Friday, January 25, 2013

Review of William Trevor's "The Story of Lucy Gault"



[The above video is mostly a reading of the text below, with an occasional aside thrown in for good measure as they strike me as relevant.  I welcome questions, comments, or concerns about the material contained in this video.]


This review contains spoilers.

This is a wonderful, evocative novel tracing the life of the Gault family beginning during The Troubles in the twenties. Fearing reprisals against Irish nationalists and a previous attempt to burn down their family estate, Lahardane, the Captain Everard Gault and his wife Helene consider fleeing for the Continent. Lucy, their daughter, overhears them talking about moving, but wants to do anything but move from her home on the Irish seaside, the only place she has ever known. In an act of lapsarian rebellion, Lucy runs off into the woods abutting Lahardane just as the Gaults are getting ready to leave, and they end up having to leave without her. Later, the servants (a husband and wife named Henry and Bridget) that are left behind to tend the house stumble on Lucy, and decide to stay behind and raise her there.

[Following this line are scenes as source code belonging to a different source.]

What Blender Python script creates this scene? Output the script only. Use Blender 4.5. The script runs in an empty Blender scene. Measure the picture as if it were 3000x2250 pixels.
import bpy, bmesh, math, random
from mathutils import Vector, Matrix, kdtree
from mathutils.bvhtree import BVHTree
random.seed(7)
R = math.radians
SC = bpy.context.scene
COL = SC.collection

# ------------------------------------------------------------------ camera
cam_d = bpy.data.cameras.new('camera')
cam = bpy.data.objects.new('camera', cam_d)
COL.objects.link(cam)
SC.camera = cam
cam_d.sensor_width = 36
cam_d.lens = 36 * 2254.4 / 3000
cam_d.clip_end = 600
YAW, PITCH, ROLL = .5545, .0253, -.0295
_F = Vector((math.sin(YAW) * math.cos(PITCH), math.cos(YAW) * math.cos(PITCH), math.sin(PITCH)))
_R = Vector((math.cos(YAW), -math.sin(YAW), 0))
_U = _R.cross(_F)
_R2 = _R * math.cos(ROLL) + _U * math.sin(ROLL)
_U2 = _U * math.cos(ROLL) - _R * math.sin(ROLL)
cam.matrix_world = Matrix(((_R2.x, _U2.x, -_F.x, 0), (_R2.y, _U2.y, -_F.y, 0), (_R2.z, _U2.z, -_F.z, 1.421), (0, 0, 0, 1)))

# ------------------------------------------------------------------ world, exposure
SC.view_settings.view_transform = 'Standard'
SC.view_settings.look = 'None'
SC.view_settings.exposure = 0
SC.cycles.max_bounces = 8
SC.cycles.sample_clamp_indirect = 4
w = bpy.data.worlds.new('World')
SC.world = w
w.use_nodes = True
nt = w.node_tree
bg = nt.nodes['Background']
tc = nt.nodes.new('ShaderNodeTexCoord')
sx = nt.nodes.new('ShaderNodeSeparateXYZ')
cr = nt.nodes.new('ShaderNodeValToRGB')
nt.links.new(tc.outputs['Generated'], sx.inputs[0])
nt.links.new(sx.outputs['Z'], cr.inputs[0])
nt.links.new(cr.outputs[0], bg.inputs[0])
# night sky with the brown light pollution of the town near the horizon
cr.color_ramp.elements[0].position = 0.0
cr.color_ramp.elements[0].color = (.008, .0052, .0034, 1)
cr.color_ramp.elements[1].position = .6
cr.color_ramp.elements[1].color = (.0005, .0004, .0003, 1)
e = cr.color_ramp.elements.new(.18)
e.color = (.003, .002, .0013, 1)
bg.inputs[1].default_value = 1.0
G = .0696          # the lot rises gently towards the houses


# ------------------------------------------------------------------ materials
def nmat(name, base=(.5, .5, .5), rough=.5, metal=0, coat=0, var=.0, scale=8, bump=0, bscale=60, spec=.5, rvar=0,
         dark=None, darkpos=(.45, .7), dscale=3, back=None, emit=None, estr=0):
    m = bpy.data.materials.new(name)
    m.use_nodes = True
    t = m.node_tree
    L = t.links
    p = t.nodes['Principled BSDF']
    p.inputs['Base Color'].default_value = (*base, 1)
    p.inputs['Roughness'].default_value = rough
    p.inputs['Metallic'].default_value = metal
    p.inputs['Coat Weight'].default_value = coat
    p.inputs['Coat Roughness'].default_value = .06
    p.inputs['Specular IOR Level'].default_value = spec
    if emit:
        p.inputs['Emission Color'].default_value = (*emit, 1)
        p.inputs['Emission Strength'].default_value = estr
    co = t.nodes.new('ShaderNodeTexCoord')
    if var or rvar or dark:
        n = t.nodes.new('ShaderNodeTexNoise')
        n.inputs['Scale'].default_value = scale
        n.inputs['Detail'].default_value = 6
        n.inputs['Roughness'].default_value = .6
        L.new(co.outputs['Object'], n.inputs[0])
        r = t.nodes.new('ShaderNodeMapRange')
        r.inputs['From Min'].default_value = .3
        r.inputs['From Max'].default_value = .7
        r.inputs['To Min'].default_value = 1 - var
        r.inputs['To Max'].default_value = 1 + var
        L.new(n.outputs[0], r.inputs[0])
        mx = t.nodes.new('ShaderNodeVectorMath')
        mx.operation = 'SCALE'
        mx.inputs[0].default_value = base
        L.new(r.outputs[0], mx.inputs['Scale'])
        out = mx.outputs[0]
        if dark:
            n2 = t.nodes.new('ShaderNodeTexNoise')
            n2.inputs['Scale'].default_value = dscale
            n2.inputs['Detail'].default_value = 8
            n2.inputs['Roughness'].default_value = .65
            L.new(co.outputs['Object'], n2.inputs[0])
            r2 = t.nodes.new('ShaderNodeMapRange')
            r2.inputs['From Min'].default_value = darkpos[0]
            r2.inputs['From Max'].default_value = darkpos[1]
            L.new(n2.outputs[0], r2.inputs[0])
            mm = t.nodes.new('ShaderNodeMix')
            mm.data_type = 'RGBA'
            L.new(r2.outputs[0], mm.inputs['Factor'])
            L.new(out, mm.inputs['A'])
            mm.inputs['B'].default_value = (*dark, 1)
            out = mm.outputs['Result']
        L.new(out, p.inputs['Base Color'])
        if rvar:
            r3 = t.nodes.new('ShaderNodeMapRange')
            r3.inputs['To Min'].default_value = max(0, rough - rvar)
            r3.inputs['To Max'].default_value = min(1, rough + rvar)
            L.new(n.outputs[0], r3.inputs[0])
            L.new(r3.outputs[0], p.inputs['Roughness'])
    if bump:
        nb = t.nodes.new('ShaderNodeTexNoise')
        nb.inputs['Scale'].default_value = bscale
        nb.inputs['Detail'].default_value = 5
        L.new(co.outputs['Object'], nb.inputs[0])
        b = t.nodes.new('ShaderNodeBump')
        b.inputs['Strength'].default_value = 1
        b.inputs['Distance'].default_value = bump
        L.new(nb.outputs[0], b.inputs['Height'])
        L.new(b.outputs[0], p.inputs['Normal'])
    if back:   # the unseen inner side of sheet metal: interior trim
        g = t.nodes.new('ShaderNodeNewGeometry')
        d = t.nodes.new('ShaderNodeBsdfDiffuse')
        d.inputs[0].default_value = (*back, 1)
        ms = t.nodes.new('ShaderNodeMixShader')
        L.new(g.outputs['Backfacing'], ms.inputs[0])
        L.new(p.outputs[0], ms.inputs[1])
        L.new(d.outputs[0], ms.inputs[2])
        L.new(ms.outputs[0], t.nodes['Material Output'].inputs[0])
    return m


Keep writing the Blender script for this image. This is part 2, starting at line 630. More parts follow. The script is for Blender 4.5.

She leads a reclusive life, socialized by only an old local canon, a solicitor charged with looking after the house – a displaced child in a world of adults - and the library of books her parents left behind. She meets and is dutifully courted by a young, earnest boy named Ralph who has been invited to be the tutor of a couple of local boys, and while she very much returns his affection, her sense of abandonment lingers, and whenever Ralph shows his romantic interest, she coolly refuses him. He leaves at the end of the summer, and much later Lucy sees in the newspaper that he has married another woman.

Very occasionally, we get flits of the life that Everard and Helene are leading in Europe. Her heart is understandably broken, but she can’t stand of returning to Lahardane even though Lucy is still there. She dies of influenza before she can ever see her daughter again. However, as an old man Captain Gault eventually makes his way back to Lahardane to see Henry, Bridget, and Lucy. While the servants understandably expect Lucy to be thrilled with his return, her relationship with him seems just as inadequate as her relationship with Ralph. Long silences and short, terse replies from Lucy dominate their conversations, even as her father tries to engage her meaningfully, and we immediately know that this is not the silence of rejection, but rather one of a young girl who was forced into an exile all her own, though not a physical one. While he is at Lahardane, one of the boys, named Horahan, who tried to burn down the estate decades earlier shows up and tells of his part in the attempted arson, and he expressed his deep, heart-felt anguish and regret at what he has done. One night, Captain Gault quietly passes away in his sleep.

In her later years, she visits Horahan in an asylum where he has been driven to the verge of madness from his guilt, comforting and talking to him. It is finally in Horahan, who has riven the Gault family into pieces, whom Lucy finally finds her redemption. The end of the final sees Lucy passing the days as an elderly woman. On the radio, she hears “If you’re not on the Internet, you’re not at the races.” The sudden mention of the Internet in a story that started some seventy years before is a jarring reminder of the impersonality of history, and the relentlessness of its march.

Some reviews have found this book depressing, sad, or pessimistic. All is not sweetness and light in the lives of the Gaults, but Trevor injects the comforts of consolation and possible salvation through meaningful human relationships. Compared with the work of John McGahern whose work is downright bleak, Trevor doesn’t see the vagaries as time as wholly malevolent. As Lucy later realized, “What happens simply did.” This novel is superior in both the expansiveness of its themes – of love, sin, regret, meditation on history, and the possibilities of reconciliation – and the tight, sharp elegance of Trevor’s prose. Above all, as a first-time reader of his work, I was struck by the poignancy that never devolved into mawkish sentimentality, and the honesty that never lowered itself to bare confession.

By the time I was halfway done with “The Story of Lucy Gault,” I was already enjoying it so much I had already ordered another William Trevor novel. Trevor has also published about as many volumes of short stories as novels, which may very well tempt me out of my continued disinterest in the form. If they are anywhere near as beautifully done as “The Story of Lucy Gault,” they will be nothing short of endlessly rewarding.